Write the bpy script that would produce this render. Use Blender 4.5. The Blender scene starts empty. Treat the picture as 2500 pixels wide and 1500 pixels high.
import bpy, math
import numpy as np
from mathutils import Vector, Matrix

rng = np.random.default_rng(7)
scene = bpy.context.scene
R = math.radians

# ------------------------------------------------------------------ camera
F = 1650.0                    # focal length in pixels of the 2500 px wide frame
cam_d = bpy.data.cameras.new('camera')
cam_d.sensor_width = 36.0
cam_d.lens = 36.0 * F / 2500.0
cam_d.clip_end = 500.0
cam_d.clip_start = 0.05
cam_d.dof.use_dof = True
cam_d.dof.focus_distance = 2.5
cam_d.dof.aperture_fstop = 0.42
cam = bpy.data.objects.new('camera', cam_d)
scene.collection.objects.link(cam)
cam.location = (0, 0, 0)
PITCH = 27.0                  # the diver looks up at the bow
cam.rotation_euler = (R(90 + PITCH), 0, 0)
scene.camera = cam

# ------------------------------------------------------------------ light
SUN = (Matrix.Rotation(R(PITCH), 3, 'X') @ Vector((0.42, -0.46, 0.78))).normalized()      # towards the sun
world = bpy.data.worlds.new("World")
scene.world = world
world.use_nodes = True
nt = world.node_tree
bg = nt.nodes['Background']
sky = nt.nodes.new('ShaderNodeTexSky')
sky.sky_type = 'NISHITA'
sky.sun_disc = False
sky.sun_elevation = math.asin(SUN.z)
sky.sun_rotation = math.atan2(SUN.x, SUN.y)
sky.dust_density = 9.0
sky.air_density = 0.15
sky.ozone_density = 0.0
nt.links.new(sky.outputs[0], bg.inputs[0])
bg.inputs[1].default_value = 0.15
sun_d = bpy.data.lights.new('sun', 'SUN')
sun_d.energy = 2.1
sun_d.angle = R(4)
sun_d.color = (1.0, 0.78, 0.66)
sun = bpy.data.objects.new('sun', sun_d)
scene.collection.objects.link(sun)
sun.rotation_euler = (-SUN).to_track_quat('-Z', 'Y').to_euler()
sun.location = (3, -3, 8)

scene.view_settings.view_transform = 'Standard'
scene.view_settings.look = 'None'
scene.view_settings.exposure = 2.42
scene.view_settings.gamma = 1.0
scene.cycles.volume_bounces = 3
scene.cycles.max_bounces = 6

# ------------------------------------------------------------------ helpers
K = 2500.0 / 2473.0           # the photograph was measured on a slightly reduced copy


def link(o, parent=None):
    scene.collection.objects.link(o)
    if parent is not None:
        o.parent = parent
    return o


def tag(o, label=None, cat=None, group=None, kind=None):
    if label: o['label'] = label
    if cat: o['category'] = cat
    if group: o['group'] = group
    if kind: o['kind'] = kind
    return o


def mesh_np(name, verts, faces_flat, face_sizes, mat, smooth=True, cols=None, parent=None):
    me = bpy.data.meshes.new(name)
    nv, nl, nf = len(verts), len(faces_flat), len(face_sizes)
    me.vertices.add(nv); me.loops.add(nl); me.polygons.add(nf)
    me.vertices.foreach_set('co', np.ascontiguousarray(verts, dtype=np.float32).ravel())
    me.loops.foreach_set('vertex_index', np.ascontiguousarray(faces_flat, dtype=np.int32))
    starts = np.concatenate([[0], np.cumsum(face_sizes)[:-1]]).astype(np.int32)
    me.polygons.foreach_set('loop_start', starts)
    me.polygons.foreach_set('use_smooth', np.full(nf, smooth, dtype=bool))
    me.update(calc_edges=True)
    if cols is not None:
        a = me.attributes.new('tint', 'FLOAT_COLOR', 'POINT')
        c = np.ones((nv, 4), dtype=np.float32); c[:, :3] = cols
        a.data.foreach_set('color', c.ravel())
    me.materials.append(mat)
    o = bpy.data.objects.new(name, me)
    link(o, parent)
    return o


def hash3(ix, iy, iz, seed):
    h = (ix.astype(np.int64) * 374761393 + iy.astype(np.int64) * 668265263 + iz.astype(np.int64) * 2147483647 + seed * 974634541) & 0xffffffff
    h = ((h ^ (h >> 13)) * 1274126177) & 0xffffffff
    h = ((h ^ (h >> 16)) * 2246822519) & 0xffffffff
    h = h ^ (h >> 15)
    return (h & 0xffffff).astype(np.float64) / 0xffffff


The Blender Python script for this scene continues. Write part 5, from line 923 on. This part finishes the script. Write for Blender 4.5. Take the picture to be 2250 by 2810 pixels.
——
Exercise requirements: Please reproduce the entire listing, exactly as shown.

Reply to the task:
Write the bpy script that would produce this render. Use Blender 4.5. The Blender scene starts empty. Treat the picture as 2500 pixels wide and 1500 pixels high.
import bpy, math
import numpy as np
from mathutils import Vector, Matrix

rng = np.random.default_rng(7)
scene = bpy.context.scene
R = math.radians

# ------------------------------------------------------------------ camera
F = 1650.0                    # focal length in pixels of the 2500 px wide frame
cam_d = bpy.data.cameras.new('camera')
cam_d.sensor_width = 36.0
cam_d.lens = 36.0 * F / 2500.0
cam_d.clip_end = 500.0
cam_d.clip_start = 0.05
cam_d.dof.use_dof = True
cam_d.dof.focus_distance = 2.5
cam_d.dof.aperture_fstop = 0.42
cam = bpy.data.objects.new('camera', cam_d)
scene.collection.objects.link(cam)
cam.location = (0, 0, 0)
PITCH = 27.0                  # the diver looks up at the bow
cam.rotation_euler = (R(90 + PITCH), 0, 0)
scene.camera = cam

# ------------------------------------------------------------------ light
SUN = (Matrix.Rotation(R(PITCH), 3, 'X') @ Vector((0.42, -0.46, 0.78))).normalized()      # towards the sun
world = bpy.data.worlds.new("World")
scene.world = world
world.use_nodes = True
nt = world.node_tree
bg = nt.nodes['Background']
sky = nt.nodes.new('ShaderNodeTexSky')
sky.sky_type = 'NISHITA'
sky.sun_disc = False
sky.sun_elevation = math.asin(SUN.z)
sky.sun_rotation = math.atan2(SUN.x, SUN.y)
sky.dust_density = 9.0
sky.air_density = 0.15
sky.ozone_density = 0.0
nt.links.new(sky.outputs[0], bg.inputs[0])
bg.inputs[1].default_value = 0.15
sun_d = bpy.data.lights.new('sun', 'SUN')
sun_d.energy = 2.1
sun_d.angle = R(4)
sun_d.color = (1.0, 0.78, 0.66)
sun = bpy.data.objects.new('sun', sun_d)
scene.collection.objects.link(sun)
sun.rotation_euler = (-SUN).to_track_quat('-Z', 'Y').to_euler()
sun.location = (3, -3, 8)

scene.view_settings.view_transform = 'Standard'
scene.view_settings.look = 'None'
scene.view_settings.exposure = 2.42
scene.view_settings.gamma = 1.0
scene.cycles.volume_bounces = 3
scene.cycles.max_bounces = 6

# ------------------------------------------------------------------ helpers
K = 2500.0 / 2473.0           # the photograph was measured on a slightly reduced copy


def link(o, parent=None):
    scene.collection.objects.link(o)
    if parent is not None:
        o.parent = parent
    return o


def tag(o, label=None, cat=None, group=None, kind=None):
    if label: o['label'] = label
    if cat: o['category'] = cat
    if group: o['group'] = group
    if kind: o['kind'] = kind
    return o


def mesh_np(name, verts, faces_flat, face_sizes, mat, smooth=True, cols=None, parent=None):
    me = bpy.data.meshes.new(name)
    nv, nl, nf = len(verts), len(faces_flat), len(face_sizes)
    me.vertices.add(nv); me.loops.add(nl); me.polygons.add(nf)
    me.vertices.foreach_set('co', np.ascontiguousarray(verts, dtype=np.float32).ravel())
    me.loops.foreach_set('vertex_index', np.ascontiguousarray(faces_flat, dtype=np.int32))
    starts = np.concatenate([[0], np.cumsum(face_sizes)[:-1]]).astype(np.int32)
    me.polygons.foreach_set('loop_start', starts)
    me.polygons.foreach_set('use_smooth', np.full(nf, smooth, dtype=bool))
    me.update(calc_edges=True)
    if cols is not None:
        a = me.attributes.new('tint', 'FLOAT_COLOR', 'POINT')
        c = np.ones((nv, 4), dtype=np.float32); c[:, :3] = cols
        a.data.foreach_set('color', c.ravel())
    me.materials.append(mat)
    o = bpy.data.objects.new(name, me)
    link(o, parent)
    return o


def hash3(ix, iy, iz, seed):
    h = (ix.astype(np.int64) * 374761393 + iy.astype(np.int64) * 668265263 + iz.astype(np.int64) * 2147483647 + seed * 974634541) & 0xffffffff
    h = ((h ^ (h >> 13)) * 1274126177) & 0xffffffff
    h = ((h ^ (h >> 16)) * 2246822519) & 0xffffffff
    h = h ^ (h >> 15)
    return (h & 0xffffff).astype(np.float64) / 0xffffff


The Blender Python script for this scene continues. Write part 5, from line 923 on. This part finishes the script. Write for Blender 4.5. Take the picture to be 2250 by 2810 pixels.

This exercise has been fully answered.